Acórdão do Supremo Tribunal de Justiça
Processo:
05A1347
Nº Convencional: JSTJ000
Relator: NUNO CAMEIRA
Descritores: ÓNUS DA PROVA
PREENCHIMENTO ABUSIVO
LIVRANÇA
RELAÇÕES IMEDIATAS
REDUÇÃO DO NEGÓCIO
ABUSO DO DIREITO
Nº do Documento: SJ200505240013471
Data do Acordão: 05/24/2005
Votação: UNANIMIDADE
Texto Integral: S
Privacidade: 1
Meio Processual: REVISTA.
Decisão: NEGADA A REVISTA.
Sumário : 1 - Quem entrega uma livrança em branco fica com o encargo de fazer a prova do seu preenchimento abusivo; e essa prova, no caso de execução, terá de fazer-se nos
embargos de executado, cuja petição se destina à impugnação dos requisitos do título executivo e do direito substancial do exequente, em termos idênticos aos da posição assumida pelo contestante em processo comum de declaração (art.ºs 812 e ss., do CPC).
2 - Executadas livranças subscritas no âmbito de empréstimos bancários cujo cumprimento se visou garantir com a subscrição, apenas a desconformidade com o que tiver sido ajustado acerca do preenchimento poderá afectar a subsistência e a eficácia do direito do portador.
3 - A excepção de preenchimento abusivo não interfere na totalidade da dívida, confinando-se aos limites desse preenchimento.

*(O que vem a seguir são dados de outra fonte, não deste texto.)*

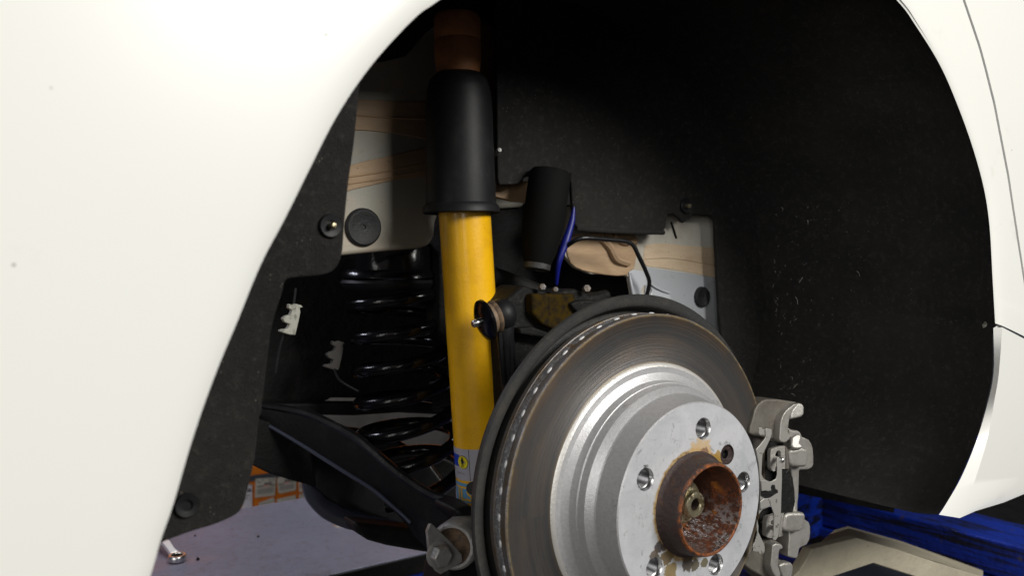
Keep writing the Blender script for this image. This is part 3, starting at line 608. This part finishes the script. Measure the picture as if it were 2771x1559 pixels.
vs, fs = tube_vf([p+Vector((0,.006,0)) for p in U_], .0045, 8); mk('arm_edge', vs, fs, m_blackm, arm)
pc = P(1045, 1372, .335)
PANP = [(760,1180),(796,1215),(823,1291),(832,1325),(848,1354),(887,1387),(950,1415),(1020,1432),(1100,1442),(1180,1448),(1200,1300),(1060,1180),(900,1150),(760,1130)]
lump('spring_pan', [(p.x, p.y) for p in catmull([Vector((u, v, 0)) for u, v in PANP], 3)], P(1000, 1300, .43), (-.42, -.88, .2), .05, m_blackm, arm, .008, 4)
lp = [(826,1310),(845,1352),(888,1392),(950,1420),(1020,1434),(1090,1443),(1150,1449)]
tube('pan_lip', [P(u, v-12, .41) for u, v in lp], [.004, .0085, .0105, .0105, .009, .008, .006], m_lipb, arm, 14)
plate('arm_back', [(940,1212),(1010,1206),(1100,1215),(1180,1235),(1236,1260),(1240,1440),(1000,1420),(900,1370),(880,1260)], .455, .02, m_dark, arm, .003)
plate('arm_bracket', [(958,1415),(1100,1430),(1180,1440),(1180,1502),(1120,1492),(1050,1480),(1000,1466),(970,1446)], .275, .03, m_arm, arm, .005, 3)
plate('arm_plate', [(640,1120),(760,1150),(840,1210),(860,1320),(790,1302),(730,1283),(690,1264),(660,1250),(640,1200)], .40, .03, m_dark, arm, .003, 3)
# outer bush and cam bolt
b0 = P(1228, 1478, .150)
lathe('bush_sleeve', [(.0150, -.004), (.0172, -.004), (.0190, -.002), (.0196, .001), (.0196, .045), (.0150, .045), (.0150, -.004)], b0, (.75, .66, -.1), m_grz, arm, 48)
lathe('bush_rubber', [(.0001, .002), (.006, .001), (.0100, .004), (.0155, .001)], b0, (.75, .66, -.1), m_tanrub, arm, 32)
plate('knuckle_lug', [(1230,1380),(1275,1370),(1330,1400),(1340,1600),(1200,1620),(1210,1540),(1262,1530),(1282,1490),(1272,1430),(1240,1405)], .165, .04, m_arm, arm, .005, 3)
cp = plate('cam_plate', [(1164,1420),(1170,1419),(1215,1462),(1250,1502),(1252,1522),(1222,1540),(1193,1556),(1180,1548),(1170,1530),(1162,1500),(1156,1440)], .134, .0035, m_grz, arm, .0007)
hc = P(1184, 1500, .134)
V, Fc = lathe_vf([(.0001, .0100), (.0072, .0100), (.0086, .0088), (.0088, 0)], hc, (0, -1, 0), 6); mk('cam_bolt', V, Fc, m_grz, arm, smooth=False, bevel=.0006)
lathe('bolt_washer', [(.0100, 0), (.0104, .0012), (.0090, .0020), (.0001, .0020)], hc, (0, -1, 0), m_grz, arm, 32)
# boot and grease cap beside the spring, seen through the coils
gb = P(1208, 1100, .30)
lathe('ribbed_boot', sum([[(.0150-.0007*k, .004*k), (.0125-.0007*k, .004*k+.002)] for k in range(8)], []), gb, (-.3, .1, .95), m_plug, car, 28)['label'] = 'small ribbed rubber boot between spring and yellow tube'

# wiring clips and cable on the dark side
cb = tube('sensor_cable', [P(745, 1010, .30), P(760, 930, .30), P(790, 850, .298), P(800, 780, .30)], .0012, m_rubber, car, 8); cb['label'] = 'thin black sensor cable held by two pale clips'
tube('cable_loop', [P(905, 1000, .33), P(920, 1030, .32), P(970, 1060, .31)], .0012, m_rubber, cb, 8)
for (du, dv, y_, s) in ((0, 0, .293, 1.), (118, 98, .345, .93)):
    pts = [(782,822),(792,826),(800,822),(815,826),(822,832),(812,834),(814,845),(808,875),(800,908),(782,906),(756,898),(760,892),(778,890),(784,878),(770,872),(764,862),(774,855),(786,852),(790,840),(780,834)]
    plate('cable_clip', [(790+(u-790)*s+du, 862+(v-862)*s+dv) for u, v in pts], y_, .006, m_nylon if s == 1 else m_dimclip, cb, .0012)

# ------------------------------------------------------------------ brake disc (axis along y)
AX = (0, 1, 0); O = (0, 0, 0); RF, RB = .1388, .1386
disc = empty('brake_disc', (0, .03, 0), car); disc['label'] = 'worn brake disc with grey hat and rusty hub'
lathe('friction_ring', [(.1005, .0430), (.1012, .0433), (.1020, .0436), (.1358, .0436), (.1366, .0430), (.1380, .0430)], O, AX, m_rotor, disc, 180)
lathe('outer_cheek', [(.1380, .0430), (.1388, .0438), (.1388, .0496), (.1382, .0500)], O, AX, m_cheek, disc, 180)
lathe('disc_edge', [(.1382, .0500), (.1384, .0504), (.1384, .0572), (.1378, .0578), (.1360, .0580)], O, AX, m_rim, disc, 180)
lathe('inner_cheek', [(.1360, .0580), (.1376, .0582), (.1386, .0588), (.1386, .0628), (.1378, .0634), (.09, .0634)], O, AX, m_cheek, disc, 180)
HR = .0757
lathe('disc_hat', [(HR-.0009, .0), (HR, .0009), (.0772, .0100), (.0790, .0188), (.0796, .0200), (.0806, .0210), (.0842, .0250), (.0846, .0262), (.0853, .0310), (.0857, .0316), (.0862, .0319), (.0864, .0328), (.0869, .0360), (.0876, .0378), (.0890, .0386), (.0922, .0406), (.0930, .0409), (.0976, .0409)], O, AX, m_hat, disc, 200, sharp=14)
lathe('disc_chamfer', [(.0976, .0409), (.0981, .0411), (.1000, .0424), (.1005, .0430)], O, AX, m_mach, disc, 200)
# mounting face with five stud holes and the screw recess
hole_a = [R(80.14)-k*2*math.pi/5 for k in range(5)]; hc_ = [Vector((.056*math.cos(a), 0, .056*math.sin(a))) for a in hole_a]
sq = P(1968, 1231, 0); e1, e2 = Vector((1, 0, 0)), Vector((0, 0, 1))
loops = [circ((0,0,0), HR-.0009, 160)] + [circ((0,0,0), .0335, 72)] + [circ(h, .0082, 32) for h in hc_] + [circ(sq, .0078, 28)]
V = []; 
for lp in loops: V += lp
Fc = [list(t) for t in tessellate_polygon(loops)]
mk('mounting_face', V, Fc, m_face, disc, smooth=False)
for h in hc_:
    so = lathe('stud_hole', [(.0082, 0), (.0073, .0010), (.0072, .0030)], h, AX, m_steel, disc, 40)
    pr_ = [(.0072, .0030)]
    for k in range(11): pr_ += [(.0064, .0036+k*.0015), (.0072, .00435+k*.0015)]
    pr_ += [(.0064, .0205), (.0050, .0300), (.0001, .0302)]
    lathe('thread', pr_, h, AX, m_thread, disc, 40, smooth=False)
so = lathe('retaining_screw', [(.0078, 0), (.0074, .0012), (.0070, .0016), (.0040, .0018), (.0034, .0020)], sq, AX, m_spig, disc, 32)
lathe('screw_socket', [((.0034 if k % 2 else .0028), .0020) for k in range(1)]+[(.0030, .0040), (.0001, .0042)], sq, AX, m_dark, disc, 12)
q = P(1747, 1263, 0); vs, fs = text_vf('281', .0030); mk('cast_number', [Vector((q.x+w.x, -.0003, q.z+w.y)) for w in vs], fs, m_dark, disc, smooth=False)
# hub spigot
lathe('hub_spigot', [(.0392, .0), (.0385, -.0008), (.0372, -.0014), (.0362, -.0035), (.0350, -.0125), (.0336, -.0168), (.0328, -.0176), (.0318, -.0176), (.0312, -.0168)], O, AX, m_spig, disc, 96)
lathe('hub_bore', [(.0312, -.0168), (.0305, -.012), (.0300, .006), (.0290, .008), (.0285, .020), (.0250, .024), (.0180, .025), (.0170, .021), (.0001, .021)], O, AX, m_rust, disc, 96)
lathe('axle_washer', [(.0001, .0080), (.0155, .0080), (.0160, .0090), (.0160, .0115), (.0120, .0125), (.0118, .022)], O, AX, m_zinc, disc, 40)
lathe('axle_bolt', [(.0046, .0032), (.0046, -.0014), (.0054, -.0024), (.0088, -.0024), (.0098, -.0010), (.0102, .0018), (.0095, .0030), (.0095, .0050), (.0112, .0056), (.0116, .0080)], O, AX, m_zinc, disc, 40)
lathe('bolt_socket', [(.0042, -.0010), (.0040, .0050), (.0001, .0052)], O, AX, m_spig, disc, 12, smooth=False)
# crust of rust in the bore
vf = []
for k in range(60):
    a = random.uniform(math.pi*1.02, math.pi*1.95); rr = random.uniform(.014, .028); c = Vector((rr*math.cos(a), random.uniform(.015, .022), rr*math.sin(a))); s = random.uniform(.0006, .0017)
    vf.append(([c+Vector([random.gauss(0, s) for _ in range(3)]) for _ in range(4)], [[0,1,2],[0,1,3],[0,2,3],[1,2,3]]))
o = mk('rust_flake', *join(*vf), m_crust, disc, smooth=False); o['kind'] = 'stuff'
# pale pips built in for the light that strikes the vent mouths
vf = []
for k in range(47):
    a = R(7.66*k+3); c = Vector((.1386*math.cos(a), .0512, .1386*math.sin(a))); rad = Vector((math.cos(a), 0, math.sin(a))); tn = Vector((-math.sin(a), 0, math.cos(a)))
    vs = []; fs = []
    for i in range(4):
        ph = i/4*math.pi/2
        for j in range(10): w = 2*math.pi*j/10; vs.append(c+tn*.0030*math.cos(ph)*math.cos(w)+Vector((0, .0016, 0))*math.cos(ph)*math.sin(w)+rad*.0009*math.sin(ph))
    for i in range(3):
        for j in range(10): q = (j+1) % 10; fs.append([i*10+j, i*10+q, (i+1)*10+q, (i+1)*10+j])
    fs.append([30+j for j in range(10)]); vf.append((vs, fs))
o = mk('vent_glint', *join(*vf), m_pip, disc); o['kind'] = 'stuff'

# dust shield behind the disc
shd = lathe('dust_shield', [(.060, .072), (.120, .072), (.1325, .0735), (.1390, .0735), (.1420, .0700), (.1432, .0640), (.1452, .0622), (.1480, .0616), (.1525, .0606), (.1534, .0618), (.1534, .0640), (.1500, .0660), (.1470, .0700), (.1440, .0790), (.1390, .0800), (.06, .080)], O, AX, m_shield, car, 160)
shd['label'] = 'black sheet metal dust shield round the brake disc'
lathe('shield_bolt', [(.0001, .004), (.004, .0036), (.0048, .001), (.0048, -.004)], P(1279, 1322, .100), (-.6, -.6, .2), m_arm, shd, 16)

# ------------------------------------------------------------------ brake caliper at the front of the disc
def C4(L): return [(1960+x*.20704, 1050+y*.20704) for x, y in L]
def C5(L): return [(1960+x*.1787, 1300+y*.1787) for x, y in L]
cal = empty('brake_caliper', P(2110, 1300, 0.0370), car); cal['label'] = 'bare cast brake caliper with pads, spring clip and pins'
nF = Vector((-.12, -1, .04)); nS = Vector((-.80, -.60, .12)); nD = Vector((-.1, -1, .1))
pA = P(2060, 1150, 0.0390); 
lump('carrier', C4([(330,600),(345,500),(375,400),(400,290),(440,220),(500,170),(560,150),(700,150),(850,172),(960,190),(905,222),(850,270),(800,330),(765,400),(745,460),(735,560),(722,690),(660,680),(600,662),(500,645),(400,632)]), pA, nF, .022, m_carr, cal, .004, 4)
pB = P(2125, 1130, 0.0300)
lump('carrier_edge', C4([(745,430),(765,370),(800,310),(850,262),(905,222),(945,208),(962,216),(920,262),(880,318),(862,380),(848,440),(838,520),(832,600),(828,700),(800,716),(770,714),(735,700),(724,680),(728,600),(735,500)]), pB, nF, .010, m_cast, cal, .0018, 3)
lump('carrier_toe', C4([(905,262),(960,196),(1015,208),(1040,236),(1048,260),(1046,350),(1010,382),(930,402),(858,420),(862,350),(880,300)]), P(2160, 1115, 0.0390), (-.35, -.9, .1), .010, m_cast, cal, .0018, 3)
lump('carrier_knob', C4([(822,560),(850,600),(866,625),(866,672),(850,690),(825,690)]), P(2135, 1185, 0.0360), nF, .008, m_cast, cal, .0015, 3)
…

Por isso, se o subscritor inicial entregou a livrança em branco de quantia e o detentor imediato a preencher por quantia superior ao convencionado, a livrança vale segundo a quantia inferior, aproveitando-se os actos jurídicos praticados.

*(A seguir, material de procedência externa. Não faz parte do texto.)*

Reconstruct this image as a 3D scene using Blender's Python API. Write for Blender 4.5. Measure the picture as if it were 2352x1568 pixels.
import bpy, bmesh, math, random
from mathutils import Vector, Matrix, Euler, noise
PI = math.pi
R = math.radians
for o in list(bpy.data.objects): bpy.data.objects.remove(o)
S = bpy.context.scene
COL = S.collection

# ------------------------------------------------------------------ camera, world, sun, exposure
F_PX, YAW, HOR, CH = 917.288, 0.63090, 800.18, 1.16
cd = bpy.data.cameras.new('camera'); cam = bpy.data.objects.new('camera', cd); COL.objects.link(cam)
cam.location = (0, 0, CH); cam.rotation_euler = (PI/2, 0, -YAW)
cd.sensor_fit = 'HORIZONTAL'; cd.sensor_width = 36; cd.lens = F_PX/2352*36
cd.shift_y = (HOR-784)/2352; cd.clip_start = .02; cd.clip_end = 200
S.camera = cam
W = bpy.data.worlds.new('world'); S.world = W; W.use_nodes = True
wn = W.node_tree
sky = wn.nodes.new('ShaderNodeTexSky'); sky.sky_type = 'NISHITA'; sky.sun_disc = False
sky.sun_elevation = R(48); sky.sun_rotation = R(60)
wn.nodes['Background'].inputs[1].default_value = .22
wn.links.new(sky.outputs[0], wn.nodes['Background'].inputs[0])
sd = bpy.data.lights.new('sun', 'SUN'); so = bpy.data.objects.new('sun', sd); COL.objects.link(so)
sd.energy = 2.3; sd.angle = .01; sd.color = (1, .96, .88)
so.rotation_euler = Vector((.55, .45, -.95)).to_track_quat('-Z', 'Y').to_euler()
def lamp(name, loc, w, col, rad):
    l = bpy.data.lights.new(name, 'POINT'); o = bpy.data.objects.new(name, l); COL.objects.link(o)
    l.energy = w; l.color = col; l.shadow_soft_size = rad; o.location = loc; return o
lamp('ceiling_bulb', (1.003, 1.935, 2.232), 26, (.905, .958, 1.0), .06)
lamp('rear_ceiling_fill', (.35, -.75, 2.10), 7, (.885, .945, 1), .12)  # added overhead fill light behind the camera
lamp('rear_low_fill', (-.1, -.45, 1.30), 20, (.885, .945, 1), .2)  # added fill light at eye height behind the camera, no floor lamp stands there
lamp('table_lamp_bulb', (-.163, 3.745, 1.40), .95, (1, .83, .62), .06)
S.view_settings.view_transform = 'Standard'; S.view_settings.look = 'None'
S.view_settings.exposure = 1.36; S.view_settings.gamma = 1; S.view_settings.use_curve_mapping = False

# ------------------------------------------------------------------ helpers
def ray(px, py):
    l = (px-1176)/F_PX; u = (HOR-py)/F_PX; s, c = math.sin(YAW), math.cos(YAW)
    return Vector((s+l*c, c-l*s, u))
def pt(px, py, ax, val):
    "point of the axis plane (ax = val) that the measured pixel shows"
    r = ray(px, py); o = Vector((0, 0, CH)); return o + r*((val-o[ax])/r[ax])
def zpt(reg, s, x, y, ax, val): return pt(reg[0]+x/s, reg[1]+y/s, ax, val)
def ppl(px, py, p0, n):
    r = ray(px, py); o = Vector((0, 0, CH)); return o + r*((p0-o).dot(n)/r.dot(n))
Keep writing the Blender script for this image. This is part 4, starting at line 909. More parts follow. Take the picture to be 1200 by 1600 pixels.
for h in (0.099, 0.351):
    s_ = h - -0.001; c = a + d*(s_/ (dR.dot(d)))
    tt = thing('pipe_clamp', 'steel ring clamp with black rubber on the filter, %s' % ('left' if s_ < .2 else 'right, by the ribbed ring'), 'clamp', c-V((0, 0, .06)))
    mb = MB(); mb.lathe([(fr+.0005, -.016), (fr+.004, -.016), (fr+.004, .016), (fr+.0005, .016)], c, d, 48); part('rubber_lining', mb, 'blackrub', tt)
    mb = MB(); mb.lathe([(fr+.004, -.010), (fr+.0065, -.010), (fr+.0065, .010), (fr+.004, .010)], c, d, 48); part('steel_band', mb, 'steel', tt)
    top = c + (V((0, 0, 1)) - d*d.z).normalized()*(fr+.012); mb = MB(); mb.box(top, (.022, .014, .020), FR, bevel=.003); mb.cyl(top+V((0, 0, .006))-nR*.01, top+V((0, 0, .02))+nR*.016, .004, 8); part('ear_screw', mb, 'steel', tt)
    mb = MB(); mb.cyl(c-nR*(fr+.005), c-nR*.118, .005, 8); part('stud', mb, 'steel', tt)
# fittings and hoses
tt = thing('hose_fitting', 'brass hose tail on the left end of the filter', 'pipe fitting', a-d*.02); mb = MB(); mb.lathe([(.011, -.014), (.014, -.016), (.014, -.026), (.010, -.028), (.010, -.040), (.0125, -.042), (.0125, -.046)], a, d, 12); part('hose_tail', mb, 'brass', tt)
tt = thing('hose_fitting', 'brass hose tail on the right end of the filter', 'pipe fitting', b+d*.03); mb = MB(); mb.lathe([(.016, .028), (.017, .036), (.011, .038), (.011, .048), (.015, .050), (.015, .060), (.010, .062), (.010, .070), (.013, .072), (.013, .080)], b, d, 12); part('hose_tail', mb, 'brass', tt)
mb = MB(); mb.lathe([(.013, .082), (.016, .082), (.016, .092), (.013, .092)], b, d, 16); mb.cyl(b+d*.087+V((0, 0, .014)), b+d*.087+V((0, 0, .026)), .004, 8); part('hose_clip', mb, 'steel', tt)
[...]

4 - Isto porque, no âmbito das relações imediatas, a obrigação cartular está sujeita ao regime comum das obrigações e, nos termos do art.º 292 do CC, a nulidade ou anulação parcial não determina a invalidade de todo o negócio, salvo quando se
mostre que este não teria sido concluído sem a parte viciada.
5 - Não é abusiva a actuação do Banco embargado ao proceder à resolução dos contratos de abertura de crédito quando se provou que à data da resolução a embargante
já tinha utilizado na quase totalidade o crédito aberto, que a conta em que a embargante autorizara o débito das prestações de reembolso de capital e juros vinha revelando uma situação deficitária impeditiva do débito, e que a embargante estava praticamente sem actividade e incapaz de gerar recursos que lhe permitissem solver o débito então existente.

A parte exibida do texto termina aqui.